Your task: Exactly as written, retype the listing below, omitting the pictures.
☆ ☆ ☆ ☆ ☆ ☆ ☆
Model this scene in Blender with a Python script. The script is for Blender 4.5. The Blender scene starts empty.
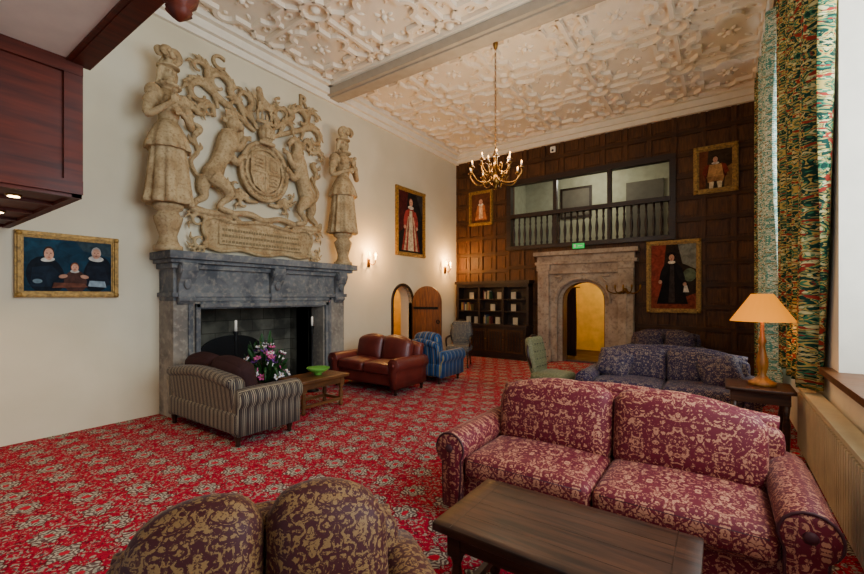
import bpy,bmesh,math,random
from mathutils import Vector,Matrix,Euler
random.seed(7)
D=bpy.data; S=bpy.context.scene
pi=math.pi; sin=math.sin; cos=math.cos
def H(h):
    o=[]
    for i in (0,2,4):
        c=int(h[i:i+2],16)/255
        o.append(c/12.92 if c<=.04045 else ((c+.055)/1.055)**2.4)
    return (*o,1)
# ---------------------------------------------------------------- nodes
class F:
    def __init__(s,nb,so): s.nb=nb; s.s=so
    def __add__(s,o): return s.nb.m('ADD',s,o)
    def __radd__(s,o): return s.nb.m('ADD',s,o)
    def __sub__(s,o): return s.nb.m('SUBTRACT',s,o)
    def __rsub__(s,o): return s.nb.m('SUBTRACT',o,s)
    def __mul__(s,o): return s.nb.m('MULTIPLY',s,o)
    def __rmul__(s,o): return s.nb.m('MULTIPLY',s,o)
    def __truediv__(s,o): return s.nb.m('DIVIDE',s,o)
class NB:
    def __init__(s,name,rough=.6,metal=0,spec=.5):
        s.mat=D.materials.new(name); s.mat.use_nodes=True; s.t=s.mat.node_tree
        s.b=s.t.nodes['Principled BSDF']
        s.b.inputs['Roughness'].default_value=rough; s.b.inputs['Metallic'].default_value=metal
        s.b.inputs['Specular IOR Level'].default_value=spec
    def put(s,i,v):
        if isinstance(v,F): s.t.links.new(v.s,i)
        else: i.default_value=v
    def m(s,op,a,b=0,c=0):
        n=s.t.nodes.new('ShaderNodeMath'); n.operation=op
        s.put(n.inputs[0],a); s.put(n.inputs[1],b); s.put(n.inputs[2],c); return F(s,n.outputs[0])
    def co(s,k='Object'):
        n=s.t.nodes.new('ShaderNodeTexCoord'); return F(s,n.outputs[k])
    def sep(s,v):
        n=s.t.nodes.new('ShaderNodeSeparateXYZ'); s.put(n.inputs[0],v); return [F(s,n.outputs[i]) for i in range(3)]
    def comb(s,x,y,z):
        n=s.t.nodes.new('ShaderNodeCombineXYZ')
        for i,v in enumerate((x,y,z)): s.put(n.inputs[i],v)
        return F(s,n.outputs[0])
    def noise(s,v,scale=5,detail=3,dist=0,rough=.5,col=False):
        n=s.t.nodes.new('ShaderNodeTexNoise'); s.put(n.inputs['Vector'],v)
        n.inputs['Scale'].default_value=scale; n.inputs['Detail'].default_value=detail
        n.inputs['Distortion'].default_value=dist; n.inputs['Roughness'].default_value=rough
        return F(s,n.outputs[1 if col else 0])
    def step(s,x,a,b):
        n=s.t.nodes.new('ShaderNodeMapRange'); s.put(n.inputs[0],x)
        n.inputs[1].default_value=a; n.inputs[2].default_value=b; return F(s,n.outputs[0])
    def mix(s,f,a,b):
        n=s.t.nodes.new('ShaderNodeMix'); n.data_type='RGBA'
        s.put(n.inputs[0],f); s.put(n.inputs[6],a); s.put(n.inputs[7],b); return F(s,n.outputs[2])
    def bump(s,h,st=.3,d=.02):
        n=s.t.nodes.new('ShaderNodeBump'); s.put(n.inputs['Height'],h)
        n.inputs['Strength'].default_value=st; n.inputs['Distance'].default_value=d
        s.t.links.new(n.outputs[0],s.b.inputs['Normal'])
    def col(s,c): s.put(s.b.inputs['Base Color'],c); return s
    def rough(s,r): s.put(s.b.inputs['Roughness'],r)
    def emit(s,c,st):
        s.put(s.b.inputs['Emission Color'],c); s.b.inputs['Emission Strength'].default_value=st; return s
    def sheen(s,w=.4):
        s.b.inputs['Sheen Weight'].default_value=w; s.b.inputs['Sheen Roughness'].default_value=.4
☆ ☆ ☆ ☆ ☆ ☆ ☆
Task solution:
Model this scene in Blender with a Python script. The script is for Blender 4.5. The Blender scene starts empty.
import bpy,bmesh,math,random
from mathutils import Vector,Matrix,Euler
random.seed(7)
D=bpy.data; S=bpy.context.scene
pi=math.pi; sin=math.sin; cos=math.cos
def H(h):
    o=[]
    for i in (0,2,4):
        c=int(h[i:i+2],16)/255
        o.append(c/12.92 if c<=.04045 else ((c+.055)/1.055)**2.4)
    return (*o,1)
# ---------------------------------------------------------------- nodes
class F:
    def __init__(s,nb,so): s.nb=nb; s.s=so
    def __add__(s,o): return s.nb.m('ADD',s,o)
    def __radd__(s,o): return s.nb.m('ADD',s,o)
    def __sub__(s,o): return s.nb.m('SUBTRACT',s,o)
    def __rsub__(s,o): return s.nb.m('SUBTRACT',o,s)
    def __mul__(s,o): return s.nb.m('MULTIPLY',s,o)
    def __rmul__(s,o): return s.nb.m('MULTIPLY',s,o)
    def __truediv__(s,o): return s.nb.m('DIVIDE',s,o)
class NB:
    def __init__(s,name,rough=.6,metal=0,spec=.5):
        s.mat=D.materials.new(name); s.mat.use_nodes=True; s.t=s.mat.node_tree
        s.b=s.t.nodes['Principled BSDF']
        s.b.inputs['Roughness'].default_value=rough; s.b.inputs['Metallic'].default_value=metal
        s.b.inputs['Specular IOR Level'].default_value=spec
    def put(s,i,v):
        if isinstance(v,F): s.t.links.new(v.s,i)
        else: i.default_value=v
    def m(s,op,a,b=0,c=0):
        n=s.t.nodes.new('ShaderNodeMath'); n.operation=op
        s.put(n.inputs[0],a); s.put(n.inputs[1],b); s.put(n.inputs[2],c); return F(s,n.outputs[0])
    def co(s,k='Object'):
        n=s.t.nodes.new('ShaderNodeTexCoord'); return F(s,n.outputs[k])
    def sep(s,v):
        n=s.t.nodes.new('ShaderNodeSeparateXYZ'); s.put(n.inputs[0],v); return [F(s,n.outputs[i]) for i in range(3)]
    def comb(s,x,y,z):
        n=s.t.nodes.new('ShaderNodeCombineXYZ')
        for i,v in enumerate((x,y,z)): s.put(n.inputs[i],v)
        return F(s,n.outputs[0])
    def noise(s,v,scale=5,detail=3,dist=0,rough=.5,col=False):
        n=s.t.nodes.new('ShaderNodeTexNoise'); s.put(n.inputs['Vector'],v)
        n.inputs['Scale'].default_value=scale; n.inputs['Detail'].default_value=detail
        n.inputs['Distortion'].default_value=dist; n.inputs['Roughness'].default_value=rough
        return F(s,n.outputs[1 if col else 0])
    def step(s,x,a,b):
        n=s.t.nodes.new('ShaderNodeMapRange'); s.put(n.inputs[0],x)
        n.inputs[1].default_value=a; n.inputs[2].default_value=b; return F(s,n.outputs[0])
    def mix(s,f,a,b):
        n=s.t.nodes.new('ShaderNodeMix'); n.data_type='RGBA'
        s.put(n.inputs[0],f); s.put(n.inputs[6],a); s.put(n.inputs[7],b); return F(s,n.outputs[2])
    def bump(s,h,st=.3,d=.02):
        n=s.t.nodes.new('ShaderNodeBump'); s.put(n.inputs['Height'],h)
        n.inputs['Strength'].default_value=st; n.inputs['Distance'].default_value=d
        s.t.links.new(n.outputs[0],s.b.inputs['Normal'])
    def col(s,c): s.put(s.b.inputs['Base Color'],c); return s
    def rough(s,r): s.put(s.b.inputs['Roughness'],r)
    def emit(s,c,st):
        s.put(s.b.inputs['Emission Color'],c); s.b.inputs['Emission Strength'].default_value=st; return s
    def sheen(s,w=.4):
        s.b.inputs['Sheen Weight'].default_value=w; s.b.inputs['Sheen Roughness'].default_value=.4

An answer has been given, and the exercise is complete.